:: Exercise ::
From the first line of the data below, copy each line up to the one containing "box(WL + .084, WL", and include that line too.

####################

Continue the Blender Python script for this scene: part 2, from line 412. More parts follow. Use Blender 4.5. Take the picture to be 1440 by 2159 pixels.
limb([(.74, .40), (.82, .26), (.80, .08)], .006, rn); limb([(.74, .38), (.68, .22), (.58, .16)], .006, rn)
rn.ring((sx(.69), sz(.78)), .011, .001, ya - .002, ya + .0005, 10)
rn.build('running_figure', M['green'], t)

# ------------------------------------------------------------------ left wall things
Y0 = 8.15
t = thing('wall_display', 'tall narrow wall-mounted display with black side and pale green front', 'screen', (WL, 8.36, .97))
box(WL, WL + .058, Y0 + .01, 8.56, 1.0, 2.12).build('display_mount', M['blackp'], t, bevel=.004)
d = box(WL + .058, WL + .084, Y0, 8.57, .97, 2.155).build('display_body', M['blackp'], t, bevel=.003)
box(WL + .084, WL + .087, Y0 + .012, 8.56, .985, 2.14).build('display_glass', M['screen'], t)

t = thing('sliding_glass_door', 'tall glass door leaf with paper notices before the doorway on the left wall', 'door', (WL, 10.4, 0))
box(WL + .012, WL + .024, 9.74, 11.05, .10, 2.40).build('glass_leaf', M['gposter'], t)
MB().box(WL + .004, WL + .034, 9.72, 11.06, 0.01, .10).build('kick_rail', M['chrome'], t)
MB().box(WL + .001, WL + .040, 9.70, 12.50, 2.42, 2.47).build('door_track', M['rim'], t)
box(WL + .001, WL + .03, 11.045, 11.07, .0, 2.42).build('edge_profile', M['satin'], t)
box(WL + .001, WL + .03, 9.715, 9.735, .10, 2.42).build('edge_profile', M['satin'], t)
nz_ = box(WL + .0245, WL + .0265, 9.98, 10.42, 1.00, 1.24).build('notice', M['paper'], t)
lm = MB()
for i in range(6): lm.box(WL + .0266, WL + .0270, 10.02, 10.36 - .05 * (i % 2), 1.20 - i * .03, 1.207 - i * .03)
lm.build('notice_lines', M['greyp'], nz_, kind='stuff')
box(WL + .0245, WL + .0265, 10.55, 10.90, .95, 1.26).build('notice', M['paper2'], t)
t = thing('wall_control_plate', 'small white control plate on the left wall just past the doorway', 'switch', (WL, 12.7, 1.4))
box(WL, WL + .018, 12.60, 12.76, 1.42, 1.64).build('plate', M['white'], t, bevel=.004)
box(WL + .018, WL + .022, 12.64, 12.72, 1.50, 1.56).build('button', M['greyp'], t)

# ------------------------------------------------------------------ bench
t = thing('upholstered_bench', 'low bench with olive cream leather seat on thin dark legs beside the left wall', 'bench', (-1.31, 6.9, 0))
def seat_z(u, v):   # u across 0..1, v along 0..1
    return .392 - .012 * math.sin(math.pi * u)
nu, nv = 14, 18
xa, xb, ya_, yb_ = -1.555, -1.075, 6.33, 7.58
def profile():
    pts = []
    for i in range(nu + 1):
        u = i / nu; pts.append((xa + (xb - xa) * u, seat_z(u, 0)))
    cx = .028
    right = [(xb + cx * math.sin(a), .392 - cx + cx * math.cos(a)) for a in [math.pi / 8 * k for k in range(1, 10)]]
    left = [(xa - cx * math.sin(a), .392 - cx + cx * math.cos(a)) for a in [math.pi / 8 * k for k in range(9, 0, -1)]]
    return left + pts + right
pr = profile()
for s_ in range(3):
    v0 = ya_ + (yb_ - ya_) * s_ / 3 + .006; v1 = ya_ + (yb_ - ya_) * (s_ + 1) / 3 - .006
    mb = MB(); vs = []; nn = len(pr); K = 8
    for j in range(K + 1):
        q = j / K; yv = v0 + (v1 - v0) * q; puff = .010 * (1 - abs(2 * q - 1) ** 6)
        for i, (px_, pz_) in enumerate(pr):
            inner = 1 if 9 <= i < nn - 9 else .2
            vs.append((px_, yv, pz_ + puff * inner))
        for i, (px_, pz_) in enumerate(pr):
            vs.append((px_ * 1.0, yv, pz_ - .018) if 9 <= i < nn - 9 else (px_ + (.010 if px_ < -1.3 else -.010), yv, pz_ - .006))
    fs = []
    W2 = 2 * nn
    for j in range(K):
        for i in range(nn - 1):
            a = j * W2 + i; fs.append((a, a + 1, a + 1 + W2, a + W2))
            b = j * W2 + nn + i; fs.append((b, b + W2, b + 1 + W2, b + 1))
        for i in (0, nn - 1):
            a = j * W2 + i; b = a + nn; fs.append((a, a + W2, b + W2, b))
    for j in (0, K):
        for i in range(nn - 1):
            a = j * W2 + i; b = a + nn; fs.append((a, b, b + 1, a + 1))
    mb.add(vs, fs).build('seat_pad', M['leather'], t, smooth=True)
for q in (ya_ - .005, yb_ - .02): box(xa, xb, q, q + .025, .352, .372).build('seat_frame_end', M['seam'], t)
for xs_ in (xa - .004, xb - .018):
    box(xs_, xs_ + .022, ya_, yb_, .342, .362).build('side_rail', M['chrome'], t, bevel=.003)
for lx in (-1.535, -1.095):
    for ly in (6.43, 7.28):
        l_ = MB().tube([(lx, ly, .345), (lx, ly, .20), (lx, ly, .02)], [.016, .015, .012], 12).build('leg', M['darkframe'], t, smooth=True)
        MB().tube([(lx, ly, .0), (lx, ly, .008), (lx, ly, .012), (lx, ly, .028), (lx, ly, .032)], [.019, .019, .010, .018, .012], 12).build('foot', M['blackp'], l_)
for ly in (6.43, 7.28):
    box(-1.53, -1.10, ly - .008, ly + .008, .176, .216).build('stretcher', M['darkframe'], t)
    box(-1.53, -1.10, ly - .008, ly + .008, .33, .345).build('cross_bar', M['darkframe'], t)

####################

:: Output ::
Continue the Blender Python script for this scene: part 2, from line 412. More parts follow. Use Blender 4.5. Take the picture to be 1440 by 2159 pixels.
limb([(.74, .40), (.82, .26), (.80, .08)], .006, rn); limb([(.74, .38), (.68, .22), (.58, .16)], .006, rn)
rn.ring((sx(.69), sz(.78)), .011, .001, ya - .002, ya + .0005, 10)
rn.build('running_figure', M['green'], t)

# ------------------------------------------------------------------ left wall things
Y0 = 8.15
t = thing('wall_display', 'tall narrow wall-mounted display with black side and pale green front', 'screen', (WL, 8.36, .97))
box(WL, WL + .058, Y0 + .01, 8.56, 1.0, 2.12).build('display_mount', M['blackp'], t, bevel=.004)
d = box(WL + .058, WL + .084, Y0, 8.57, .97, 2.155).build('display_body', M['blackp'], t, bevel=.003)
box(WL + .084, WL + .087, Y0 + .012, 8.56, .985, 2.14).build('display_glass', M['screen'], t)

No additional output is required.